Work with nature, not against it

The effects of urbanisation and industrialisation on the fragile balance between land and water have been known for many years. Ciwem's Nick Reeves believes a fundamental shift in attitudes and practices is needed to prevent these finite resources from irrevocable depletion.


In 1830, the radical politician, journalist and farmer, William Cobbett, published his book, Rural Rides. Peppered with scathing attacks on the political establishment, it records Cobbett’s travels around England at a time when industrialisation and the mechanisation of farming was changing English landscape.

England was still essentially a rural economy, yet what Cobbett saw almost 200 years ago are the issues that concern us today. He described North-South migration putting pressure on natural resources. He describes new unnatural farming practices causing high food prices, rural poverty and a growing gap between rich and poor. He also mentioned changes in climate and extremes of weather.

Fast-forward to 2006, when we found ourselves desperate for water, and 2007 when we are clearing up after severe flooding. The reasons are as clear to us as they were to Cobbett – and we are the culprits.

Urbanisation and car use are covering the land with impermeable asphalt and concrete. In rural areas, the push for improved productivity has caused wetlands and woodland to be used for cultivation. And, in our homes, the fashion for power showers and greener lawns has meant we use more water and flush more waste down our drains.

We forget at our peril the fragile nature of the relationship between water, land and life. Rather than speeding water into our drains, we should allow it to gradually percolate back into the ground to replenish the aquifers. We need to use our roofs, parks, gardens and public spaces to harvest rain.

We need to stop paving our gardens and make them porous again. We must reclaim our wetlands, flood plains and upland woodlands, and change the way we use nitrates and phosphates.

We need to separate foul water from stormwater and regard sewage as a safe, sustainable resource rather than waste. Most importantly, we must stop taking water for granted, and respect it as central to our lives.

Flooding is one of the most destabilising of natural disasters. Its effects can last for years. If you can no longer insure your home or business, the automatic reaction is to call for more and better flood defences, even though these are not the only, or most appropriate, solutions.

Drought and flood are parts of the same cycle – one bent out of shape by the way we live. Only 1% of the planet’s water is drinkable, and slowly recycles at its own rate. So, why is the freshwater cycle becoming increasingly rushed and unstable?

Climate change and its effect on the jet stream is part of the problem. Weather patterns are increasingly volatile, with large amounts of rain falling in short bursts between long periods of drought and evaporation.

Growing and unsustainable domestic demand is also to blame. More single-person dwellings (with more predicted by the demographers) and increased use of water by individuals is putting a strain on aquifers and rivers.
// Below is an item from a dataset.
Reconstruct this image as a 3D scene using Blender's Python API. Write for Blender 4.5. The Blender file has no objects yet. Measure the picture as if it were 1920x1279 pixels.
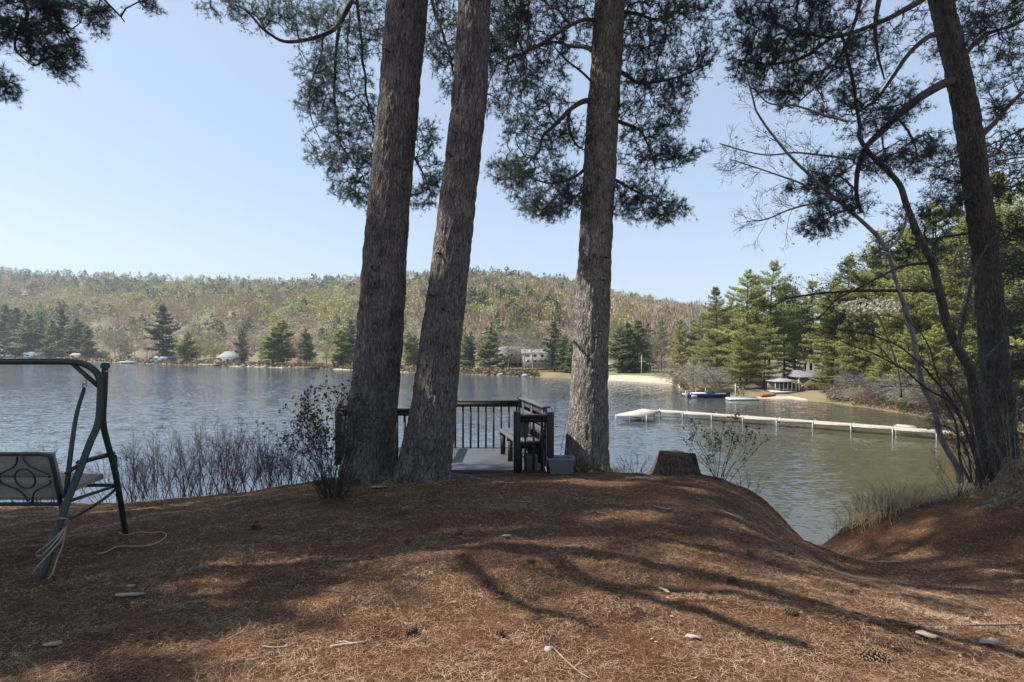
import bpy, bmesh, math, random
import numpy as np
from mathutils import Vector, Matrix

# ------------------------------------------------------------------ camera, world, sun
scene = bpy.context.scene
F, CU, HOR, EYE, WZ = 1067.0, 960.0, 650.0, 1.6, -5.4      # focal px, centre, horizon row, eye height, lake level
cam_d = bpy.data.cameras.new('camera'); cam = bpy.data.objects.new('camera', cam_d)
scene.collection.objects.link(cam); scene.camera = cam
cam.location = (0, 0, EYE); cam.rotation_euler = (math.radians(90), 0, 0)
cam_d.lens = 20.0; cam_d.sensor_width = 36.0; cam_d.clip_start = 0.05; cam_d.clip_end = 6000
cam_d.shift_y = (HOR - 639.5) / 1920.0
SUN_AZ, SUN_EL = math.radians(-94), math.radians(50)
world = bpy.data.worlds.new('World'); scene.world = world; world.use_nodes = True
wn = world.node_tree.nodes; wn.clear()
sky = wn.new('ShaderNodeTexSky'); sky.sky_type = 'NISHITA'; sky.sun_disc = False
sky.sun_elevation = SUN_EL; sky.sun_rotation = SUN_AZ % (2*math.pi)
sky.air_density = 1.0; sky.dust_density = 1.3; sky.ozone_density = 2.2; sky.altitude = 200
bg = wn.new('ShaderNodeBackground'); bg.inputs[1].default_value = 0.143
wo = wn.new('ShaderNodeOutputWorld')
mixs = wn.new('ShaderNodeMix'); mixs.data_type = 'RGBA'; mixs.inputs[0].default_value = .6; mixs.inputs[7].default_value = (2.15, 2.5, 3.12, 1)
world.node_tree.links.new(sky.outputs[0], mixs.inputs[6]); world.node_tree.links.new(mixs.outputs[2], bg.inputs[0]); world.node_tree.links.new(bg.outputs[0], wo.inputs[0])
sun_d = bpy.data.lights.new('sun', 'SUN'); sun = bpy.data.objects.new('sun', sun_d)
scene.collection.objects.link(sun)
sun_d.energy = 5.0; sun_d.angle = math.radians(0.5); sun_d.color = (1.0, 0.95, 0.87)
SD = Vector((math.sin(SUN_AZ)*math.cos(SUN_EL), math.cos(SUN_AZ)*math.cos(SUN_EL), math.sin(SUN_EL)))
sun.rotation_euler = SD.to_track_quat('Z', 'Y').to_euler()
sun.location = (-30, 0, 40)
scene.view_settings.view_transform = 'Standard'; scene.view_settings.look = 'None'
scene.view_settings.gamma = 1.0; scene.view_settings.exposure = 0.82
scene.render.engine = 'CYCLES'
scene.cycles.max_bounces = 6; scene.cycles.transparent_max_bounces = 4

rng = np.random.default_rng(7); random.seed(7)
C = scene.collection

def P(u, v, d):
    return np.array([(u-CU)/F*d, d, EYE-(v-HOR)/F*d])

# ------------------------------------------------------------------ noise
def _h(i, j, k, s):
    n = (i.astype(np.int64)*374761393 + j.astype(np.int64)*668265263 + k.astype(np.int64)*2147483647 + s*974634777) & 0xffffffff
    n = ((n ^ (n >> 13))*1274126177) & 0xffffffff
    n = ((n ^ (n >> 16))*2246822519) & 0xffffffff
    return ((n ^ (n >> 15)) & 0xffffff)/float(0xffffff)
def vnoise(p, s=0):
    p = np.asarray(p, float); i = np.floor(p).astype(np.int64); f = p-i; f = f*f*(3-2*f)
    x, y, z = i[..., 0], i[..., 1], i[..., 2]; r = 0
    for a in (0, 1):
        for b in (0, 1):
            for c in (0, 1):
                w = (f[..., 0] if a else 1-f[..., 0])*(f[..., 1] if b else 1-f[..., 1])*(f[..., 2] if c else 1-f[..., 2])
                r = r + w*_h(x+a, y+b, z+c, s)
    return r
def fbm(p, o=4, s=0):
    r = 0; a = .5; p = np.asarray(p, float)
    for k in range(o):
        r = r+a*vnoise(p*(2**k), s+k); a *= .5
    return r/(1-.5**o)
def nrm(v):
    return v/np.maximum(np.linalg.norm(v, axis=-1, keepdims=True), 1e-9)

# ------------------------------------------------------------------ mesh helpers
def mesh_np(name, V, faces, mat=None, parent=None, smooth=False, col=None, loc=None):
    """faces: list of (n,k) int arrays"""
    me = bpy.data.meshes.new(name); V = np.asarray(V, np.float32)
    if loc is not None: V = V-np.asarray(loc, np.float32)
    me.vertices.add(len(V)); me.vertices.foreach_set('co', V.ravel())
    faces = [np.asarray(f, np.int32) for f in faces if len(f)]
    li = np.concatenate([f.ravel() for f in faces])
    tot = np.concatenate([np.full(len(f), f.shape[1], np.int32) for f in faces])
    st = np.concatenate([[0], np.cumsum(tot)[:-1]]).astype(np.int32)
    me.loops.add(len(li)); me.loops.foreach_set('vertex_index', li)
    me.polygons.add(len(tot)); me.polygons.foreach_set('loop_start', st)
    if smooth: me.polygons.foreach_set('use_smooth', np.ones(len(tot), bool))
    if col is not None:
        at = me.color_attributes.new('tint', 'FLOAT_COLOR', 'POINT')
        c4 = np.ones((len(V), 4), np.float32); c4[:, :3] = col; at.data.foreach_set('color', c4.ravel())
    me.update(calc_edges=True)
    o = bpy.data.objects.new(name, me); C.objects.link(o)
    if mat: me.materials.append(mat)
    if parent is not None: o.parent = parent
    if loc is not None: o.location = [float(q) for q in loc]
    return o
def tag(o, label=None, cat=None, group=None, kind=None):
    if label: o['label'] = label
    if cat: o['category'] = cat
    if group: o['group'] = group
    if kind: o['kind'] = kind
    return o
def thing(name, label, cat, loc=(0, 0, 0), rz=0.0, group=None):
    o = bpy.data.objects.new(name, None); C.objects.link(o)
    o.location = [float(q) for q in loc]; o.rotation_euler = (0, 0, rz); o.empty_display_size = .2
    return tag(o, label, cat, group)
def dup(root, loc, rz=0.0, s=1.0, label=None, group=None, sc=None):
    r = root.copy(); C.objects.link(r); r.location = [float(q) for q in loc]; r.rotation_euler = (0, 0, rz)
    r.scale = sc if sc else (s, s, s)
    if label: r['label'] = label
    if group: r['group'] = group
    for ch in list(root.children):
        c = ch.copy(); C.objects.link(c); c.parent = r
        for g in list(ch.children):
            q = g.copy(); C.objects.link(q); q.parent = c
    return r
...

Parking pressures have encouraged us to pave over our gardens and vast areas of our towns and cities.

Combined sewers that cannot cope with downpours overflow into rivers and waterways.

In the countryside, many years of subsidised land drainage and deep ploughing mean that polluted water and topsoil washes off farmland into artificially straightened rivers, eventually causing bottlenecks and flooding low-lying developments.

Nationally and globally, floods cause more damage than any other type of natural disaster.

Around 2 million households, 150,000 commercial properties and 1.4 million hectares of agricultural land in England alone are at risk; and the human misery caused is incalculable. What’s to be done?

First, we need to think harder about the places in which we create human settlements and plan better for them. The amount of development that ignores the basic constraints of water supply and flood risk is barmy.

But this will only slow the rate at which the problems get worse. Resurfacing hard areas with porous materials could make a big difference to the amount of water that runs off into storm drains.

We must protect our gardens; collectively, they amount to over 2,000km2 of open space, which are important for biodiversity, yet are designated as brownfield sites.

Secondly, we must also look outside urban settlements. In the last 50 years or so, successive governments have subsidised farmers to encourage them to use marginal land to maximise production. Wetlands have been drained, wooded slopes cleared and flood meadows embanked. Instead, rainfall should be recaptured in upland woodlands and wetlands, then gradually released into meandering rivers and stored at times of peak rainfall in flood meadows and marshes.

Water companies in England and Wales spend up to £313M a year dealing with nitrates, pesticides and other contaminants – resources that could be better used tackling pollution at source. Indeed, some water companies have acquired critical upland sites within their catchments to allow the water to soak naturally through to the rivers. But Defra needs to be persuaded that to use farm subsidies to reward farmers who do not over-drain their land, and who instead allow water to permeate into the aquifers.

We can all make a difference in the home too. Water-efficient design and retrofitting of water efficient devices can reduce consumption by half. German households use one-third less water than homes in the UK.

Compulsory water metering with protection for the vulnerable would make us think more about the amount of water we use, and save us money.

Water management is one of the most pressing issues around. To lessen the see-saw between drought and flood, there needs to be a fundamental shift in thinking – to use water more carefully and slow its journey from sky to land to sea. In 1830, William Cobbett would have understood.